There are several difficulties with these submissions. As to the first, the question which the Tribunal ultimately answered, and made a finding about, was whether the appellant's conduct amounted to unsatisfactory professional conduct. The Tribunal did not in terms address its second formulation of the relevant question, which, in any event did not accurately state the effect of the statutory provision. As to the second submission, the Tribunal did not approach the question on the basis that if it was satisfied that the appellant had engaged in unsatisfactory professional conduct, it could equally be satisfied as to the existence of a reasonable likelihood that it would so conclude. Instead, it addressed the wrong question and made a finding, by way of conclusion, which it was not required to make.

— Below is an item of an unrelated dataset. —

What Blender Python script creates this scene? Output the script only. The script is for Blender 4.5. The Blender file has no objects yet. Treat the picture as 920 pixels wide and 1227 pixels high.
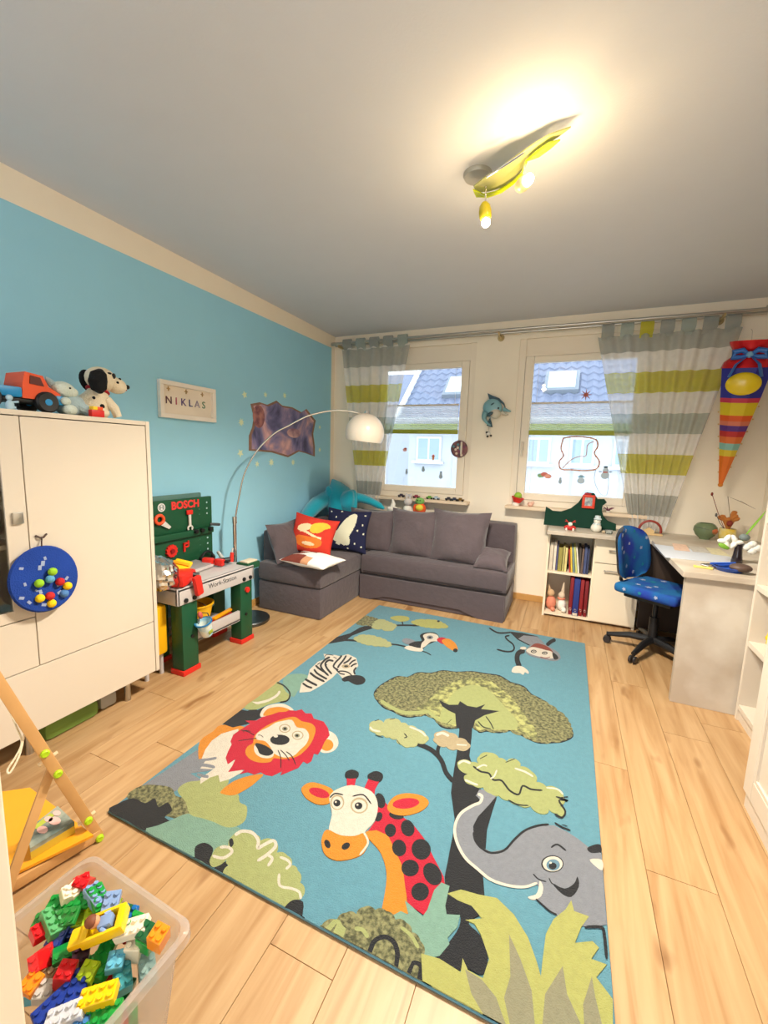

In making that finding the Tribunal also took into account conduct of the appellant which it described (at [75]) as the appellant's "misconceptions about the assessment process". As we have noted above, that reference appears to be to the costs assessment process provided for in the LP Act. The "misconceptions" referred to are not clearly identified in the Tribunal's decision. They could be a reference to the appellant's belief reflected in submissions to the Tribunal (referred to at [24]) that the barrister should have initiated the costs assessment process. The Tribunal appears to have considered that as the appellant did not intend to pay the barrister's fees, he should have initiated that process himself because he was able to do so under s 350 and the barrister had no reason to do so as she was unaware of any issue in relation to her fees.
It is unnecessary to pursue this inquiry because the fact that the appellant may have laboured under this or some other misconception, and acted accordingly, did not form part of the conduct which was alleged to have been unsatisfactory and was the subject of the Council's decision. It was therefore conduct outside the scope of the Tribunal's review function. In taking it into account the Tribunal exceeded its jurisdiction. In doing so it dealt with a matter which the appellant was given no opportunity to address, either by way of evidence or submission. To that extent the Tribunal also denied the appellant procedural fairness.
It follows that the Tribunal's decision must be set aside. Considered separately, and assuming no other error on the part of the Tribunal, Order 2 also should be set aside. Under s 63(3) of the ADT Act, in determining a review application, the Tribunal may affirm or vary or set aside the reviewable decision and make a decision in substitution for it. Section 66(2) provides that if the Tribunal's decision varies, or is made in substitution for, an administrator's decision, it is taken to be the decision of the administrator and to take effect accordingly. By Order 1, the Tribunal confirmed the orders made by the Law Society Council on 1 September 2011. That involved affirming the Council's decision, which included that the appellant be reprimanded. In those circumstances there was no good reason for the Tribunal to make any further order reprimanding the appellant.
For these reasons, the orders of the Court are:
(1)Appeal allowed.
(2)Set aside the orders made by the Administrative Decisions Tribunal on 17 August 2012.
(3)Appellant's application for review be remitted to the Administrative Decisions Tribunal for further hearing and determination.
(4)Respondent pay the appellant's costs of the appeal.